Saturday, April 18, 2009

circle of fifths

Lately my orchestra rehearsals have been full of music I first learned when I was fourteen or fifteen, which is kind of crazy. It feels kind of circular. I spent all afternoon yesterday playing Brahms' Academic Festival Overture (a very fun piece based on German drinking songs, I believe, and which I first played at All-State when I was a freshman in high school) and then moved on to a Civic rehearsal where we played Dvorak's 8th symphony, which I'm pretty sure I played the last movement of in 8th grade. Seriously. I'm also playing Tchaikovsky's 4th symphony right now (sophomore All-State and at Interlochen when I was 18, and maybe at least once more that I can't currently remember) and Strauss' Don Juan (which I abhor because I've been playing it for auditions since I was 19 or so, and which we played in Civic last year). The only new piece I'm playing is Stravinsky's violin concerto. What the hell? There are so many pieces I haven't played, and I seem to be stuck on repeat.

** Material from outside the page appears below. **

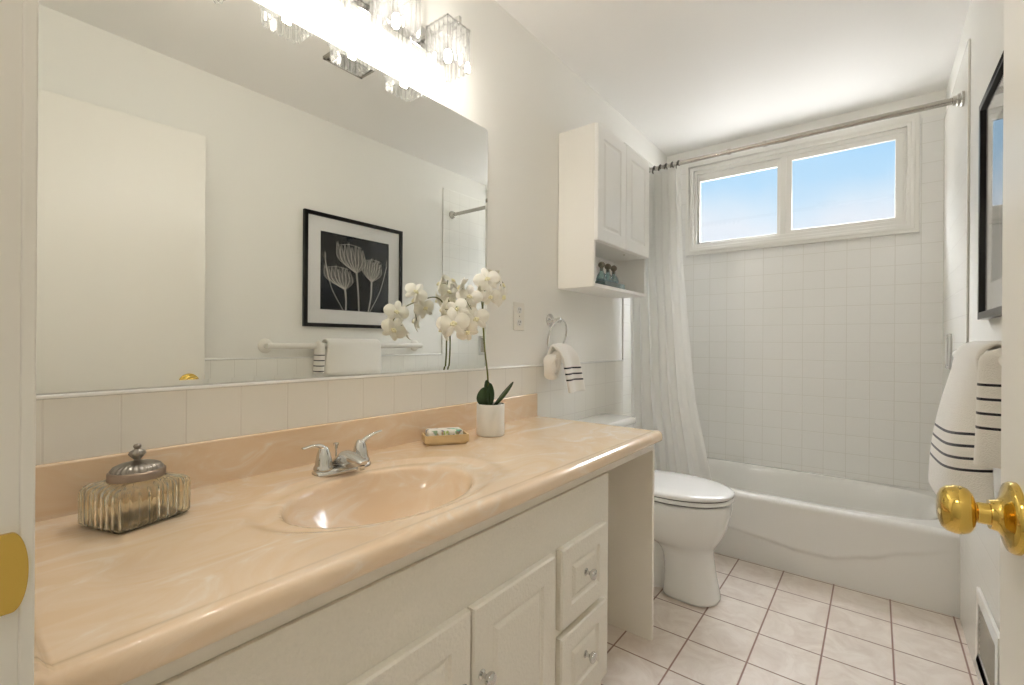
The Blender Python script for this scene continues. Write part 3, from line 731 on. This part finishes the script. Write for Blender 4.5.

It's not all bad, because every piece is weighted with the memories of when I played it before. It's so much fun to play, say, the last movement of the Tchaikovsky because I totally kicked that piece's ass when I was 16 and the memory of being joyously in control of it is still powerful. Being completely down with a piece, knowing how it sounds and where I play and how to make it good, feels great. It's one of my favorite parts of being an orchestral musician. It's also amazing how much I remember. I know I've played the Brahms overture since I was 15, but I'm still surprised at how well I just... know it. I know exactly what should be happening pretty much all the time, how things fit, what I should be playing. It's kind of weird, like somewhere in my head there are zillions of orchestral pieces just hidden away in their entirety, waiting to cycle around and back into my life.